Some of the most tumultuous times came with the Second World War, in which Ceylon feared a Japanese attack. An astonishing lack of up to date intelligence meant that few realised the very real threat posed by a Japanese fleet sailing toward Ceylon and its critical naval base. Later, Sir Winston Churchill would admit that it gave him sleepless nights – it was “the most dangerous moment of war,” said Churchill and one that caused him the “greatest alarm. ”

As a dog fight between allied aircraft and Japanese fighters took place in the skies above Colombo, Justin Kotalawela moved several departments to his estates in Pitipana. The skeleton staff that remained would frequently have their policy processing interrupted by emergency drills. However, the fledging company withstood the trials of wartime and by 1945, was growing at a steady pace.

The excitement surrounding the construction of Ceylinco House (completed in 1962), (dubbed ‘Justin’s Folly’ by his critics) is another highlight of the book. During its construction, they unearthed several features of archaeological and historical interest, though the most dramatic may very well have been a mysterious, decapitated skeleton.

Mr.Perera points out that visitors could locate a small, domed structure in the car park which was once the site of the prison where the British held the last King of Kandy, Sri Wickrema Rajasingha and his Queen, before they were deported to India. Thirty-three years later, an LTTE attack on the neighbouring Central Bank all but destroyed the building. Twenty employees trapped on the 19th floor were only able to reach relative safety by descending along a makeshift rope of curtains tied together until they reached the ninth floor, which was the highest the rescue workers could stretch their ladder.

Under the government of Sirimavo Bandaranaike in the 1960s, a wave of nationalisation nearly brought the company to its knees – at one time they could only service existing policies. ‘Each passing year was a struggle for survival,’ notes Mr. Perera. A disillusioned and bitterly disappointed Justin Kotalawela immigrated, leaving his son Lalith to take over the business. They weathered those difficult years to emerge into a period of sunshine. Marked by successful initiatives like Ceylinco VIP on the Spot, 2001 to 2008 were the “very best” years for Ceylinco Insurance.

Those good years enabled the company’s decision to work around the clock so that all its customers affected by the 2004 tsunami received prompt settlements, which earned them a great deal of goodwill. Later, in spite of the devastating financial crisis in the U.S.A, they reported a steady growth.

However, the stocks of goodwill the company had stored up would be drained to the dregs in the December of 2008. Mr. Perera describes how a panic induced run on the finance companies in the group turned into a ‘financial tsunami’ encompassing the entire group. The reputation of its chairman, which had so far been a great bonus for Ceylinco Insurance, now proved its bane. ‘Being identified as an employee of Ceylinco Insurance even at casual meetings or social functions became an embarrassment,’ he writes. However, inspired leadership coming from the Joint Deputy Chairmen Ajith Gunawardena and Rajkumar Renganathan saved the day, as did the dedication and diligence of the company’s loyal employees.

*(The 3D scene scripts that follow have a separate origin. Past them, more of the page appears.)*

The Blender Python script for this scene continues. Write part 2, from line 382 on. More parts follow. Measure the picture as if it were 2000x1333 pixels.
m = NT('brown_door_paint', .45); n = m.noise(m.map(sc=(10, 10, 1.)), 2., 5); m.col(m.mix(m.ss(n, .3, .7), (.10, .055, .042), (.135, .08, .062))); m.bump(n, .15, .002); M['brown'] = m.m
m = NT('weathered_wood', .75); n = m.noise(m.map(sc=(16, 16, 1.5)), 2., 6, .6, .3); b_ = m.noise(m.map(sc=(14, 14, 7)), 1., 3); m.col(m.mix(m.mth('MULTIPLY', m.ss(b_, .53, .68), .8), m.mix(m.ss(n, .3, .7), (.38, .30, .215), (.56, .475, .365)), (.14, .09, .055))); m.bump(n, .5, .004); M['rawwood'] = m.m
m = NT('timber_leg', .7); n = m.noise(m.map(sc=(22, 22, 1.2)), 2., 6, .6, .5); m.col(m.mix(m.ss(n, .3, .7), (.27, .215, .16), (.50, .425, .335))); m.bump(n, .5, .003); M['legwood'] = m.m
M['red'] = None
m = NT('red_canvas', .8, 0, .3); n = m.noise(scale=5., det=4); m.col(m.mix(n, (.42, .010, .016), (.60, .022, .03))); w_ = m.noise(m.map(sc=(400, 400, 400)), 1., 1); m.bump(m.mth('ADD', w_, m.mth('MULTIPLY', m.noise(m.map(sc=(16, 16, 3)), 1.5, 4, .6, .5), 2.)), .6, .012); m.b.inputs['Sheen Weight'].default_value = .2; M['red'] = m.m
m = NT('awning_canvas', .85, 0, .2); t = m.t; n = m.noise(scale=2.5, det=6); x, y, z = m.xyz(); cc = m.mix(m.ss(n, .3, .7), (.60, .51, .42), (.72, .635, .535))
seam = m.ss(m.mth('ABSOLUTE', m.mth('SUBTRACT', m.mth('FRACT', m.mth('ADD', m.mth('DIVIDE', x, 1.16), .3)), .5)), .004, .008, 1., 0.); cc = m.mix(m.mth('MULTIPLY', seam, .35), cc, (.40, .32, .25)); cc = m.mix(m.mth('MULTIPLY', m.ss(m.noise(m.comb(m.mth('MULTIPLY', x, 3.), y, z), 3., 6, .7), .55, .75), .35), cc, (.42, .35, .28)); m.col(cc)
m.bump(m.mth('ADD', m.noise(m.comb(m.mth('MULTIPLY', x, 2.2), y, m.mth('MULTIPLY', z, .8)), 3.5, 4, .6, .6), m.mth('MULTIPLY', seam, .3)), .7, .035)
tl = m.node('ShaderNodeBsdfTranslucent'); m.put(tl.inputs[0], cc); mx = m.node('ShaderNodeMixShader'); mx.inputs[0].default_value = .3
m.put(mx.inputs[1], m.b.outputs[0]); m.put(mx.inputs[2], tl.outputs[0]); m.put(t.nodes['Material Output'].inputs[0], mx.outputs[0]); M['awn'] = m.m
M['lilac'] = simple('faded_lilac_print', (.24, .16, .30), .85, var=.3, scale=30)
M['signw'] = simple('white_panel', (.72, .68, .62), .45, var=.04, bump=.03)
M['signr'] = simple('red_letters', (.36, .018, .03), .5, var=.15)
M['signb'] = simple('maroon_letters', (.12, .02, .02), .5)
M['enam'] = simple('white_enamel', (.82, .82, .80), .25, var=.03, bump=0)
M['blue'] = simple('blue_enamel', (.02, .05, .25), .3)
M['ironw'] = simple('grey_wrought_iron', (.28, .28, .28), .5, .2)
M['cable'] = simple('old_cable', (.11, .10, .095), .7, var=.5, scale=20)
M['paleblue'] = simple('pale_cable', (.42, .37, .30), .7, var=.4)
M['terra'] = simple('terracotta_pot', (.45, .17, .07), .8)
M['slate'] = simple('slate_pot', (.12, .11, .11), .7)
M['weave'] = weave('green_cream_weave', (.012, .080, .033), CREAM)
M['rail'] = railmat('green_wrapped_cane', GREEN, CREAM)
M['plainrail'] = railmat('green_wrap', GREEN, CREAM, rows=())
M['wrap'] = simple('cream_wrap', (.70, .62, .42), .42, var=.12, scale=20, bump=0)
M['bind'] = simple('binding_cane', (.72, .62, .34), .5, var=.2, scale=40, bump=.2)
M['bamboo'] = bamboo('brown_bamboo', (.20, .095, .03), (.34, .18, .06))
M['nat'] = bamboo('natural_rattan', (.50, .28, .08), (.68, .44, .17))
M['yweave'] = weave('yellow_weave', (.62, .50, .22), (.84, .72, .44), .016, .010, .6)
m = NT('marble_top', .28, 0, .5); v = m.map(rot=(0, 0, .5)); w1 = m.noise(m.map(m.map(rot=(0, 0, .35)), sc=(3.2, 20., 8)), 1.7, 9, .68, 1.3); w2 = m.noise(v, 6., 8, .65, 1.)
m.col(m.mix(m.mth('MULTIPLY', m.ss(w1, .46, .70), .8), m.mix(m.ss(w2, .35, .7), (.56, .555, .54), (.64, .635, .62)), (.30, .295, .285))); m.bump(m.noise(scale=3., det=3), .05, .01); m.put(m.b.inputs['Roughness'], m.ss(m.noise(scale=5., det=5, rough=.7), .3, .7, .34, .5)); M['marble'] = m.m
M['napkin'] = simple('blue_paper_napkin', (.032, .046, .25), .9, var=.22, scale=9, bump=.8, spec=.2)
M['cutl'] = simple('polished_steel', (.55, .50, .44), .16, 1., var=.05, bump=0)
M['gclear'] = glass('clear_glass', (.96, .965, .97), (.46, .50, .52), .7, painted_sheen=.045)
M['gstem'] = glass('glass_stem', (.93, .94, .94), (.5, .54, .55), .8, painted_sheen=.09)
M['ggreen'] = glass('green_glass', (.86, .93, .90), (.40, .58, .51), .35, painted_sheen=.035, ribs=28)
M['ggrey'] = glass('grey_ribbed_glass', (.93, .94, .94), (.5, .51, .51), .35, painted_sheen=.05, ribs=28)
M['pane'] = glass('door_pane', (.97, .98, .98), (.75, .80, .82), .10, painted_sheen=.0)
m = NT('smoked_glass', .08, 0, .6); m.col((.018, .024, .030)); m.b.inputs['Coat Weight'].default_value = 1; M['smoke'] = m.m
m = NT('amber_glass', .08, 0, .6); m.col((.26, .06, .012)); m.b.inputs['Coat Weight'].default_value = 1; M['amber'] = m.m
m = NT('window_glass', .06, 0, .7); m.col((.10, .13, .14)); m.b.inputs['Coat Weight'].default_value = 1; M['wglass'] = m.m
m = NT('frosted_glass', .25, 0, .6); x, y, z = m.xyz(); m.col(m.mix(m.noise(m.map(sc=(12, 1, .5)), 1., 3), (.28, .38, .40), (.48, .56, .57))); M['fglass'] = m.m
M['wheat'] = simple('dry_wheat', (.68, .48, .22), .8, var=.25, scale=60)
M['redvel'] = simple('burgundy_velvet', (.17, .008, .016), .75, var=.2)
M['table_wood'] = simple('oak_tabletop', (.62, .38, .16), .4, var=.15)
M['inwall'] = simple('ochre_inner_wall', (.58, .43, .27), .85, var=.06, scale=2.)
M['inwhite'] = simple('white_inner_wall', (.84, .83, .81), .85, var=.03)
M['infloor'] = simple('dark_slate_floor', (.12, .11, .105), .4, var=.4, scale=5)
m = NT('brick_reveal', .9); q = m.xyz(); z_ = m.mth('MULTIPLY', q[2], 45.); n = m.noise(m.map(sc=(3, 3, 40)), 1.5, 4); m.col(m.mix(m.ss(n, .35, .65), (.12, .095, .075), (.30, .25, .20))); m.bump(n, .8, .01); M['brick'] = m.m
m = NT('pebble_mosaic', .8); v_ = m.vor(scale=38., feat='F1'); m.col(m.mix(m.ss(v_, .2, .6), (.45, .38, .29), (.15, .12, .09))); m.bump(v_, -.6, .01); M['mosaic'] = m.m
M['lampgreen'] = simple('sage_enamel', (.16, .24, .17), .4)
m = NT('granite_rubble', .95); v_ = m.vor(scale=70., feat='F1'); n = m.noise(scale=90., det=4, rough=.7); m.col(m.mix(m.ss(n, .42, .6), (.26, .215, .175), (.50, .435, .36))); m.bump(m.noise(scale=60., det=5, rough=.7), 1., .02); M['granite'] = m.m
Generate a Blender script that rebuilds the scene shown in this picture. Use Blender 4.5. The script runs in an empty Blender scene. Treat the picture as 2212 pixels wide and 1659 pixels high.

Choosing to meet the challenge head on, the company was successful and by the third quarter of 2009 was well on their way to recovery. While Ceylinco Insurance stood strong, some of the other companies in the group no longer even existed. In 2010, after 45 years, Deshamanya Lalith Kotalawela retired.

In ‘When the Going Gets Tough, The Tough Get Going,’ Mr. Perera takes care to draw and share what lessons he can find from Ceylinco Insurance’s rather remarkable survival and this along with his anecdotes from the company’s history, illustrated with old photographs and accompanied by extracts from newspaper archives makes this book that rare thing which is of interest to both students of business and history buffs.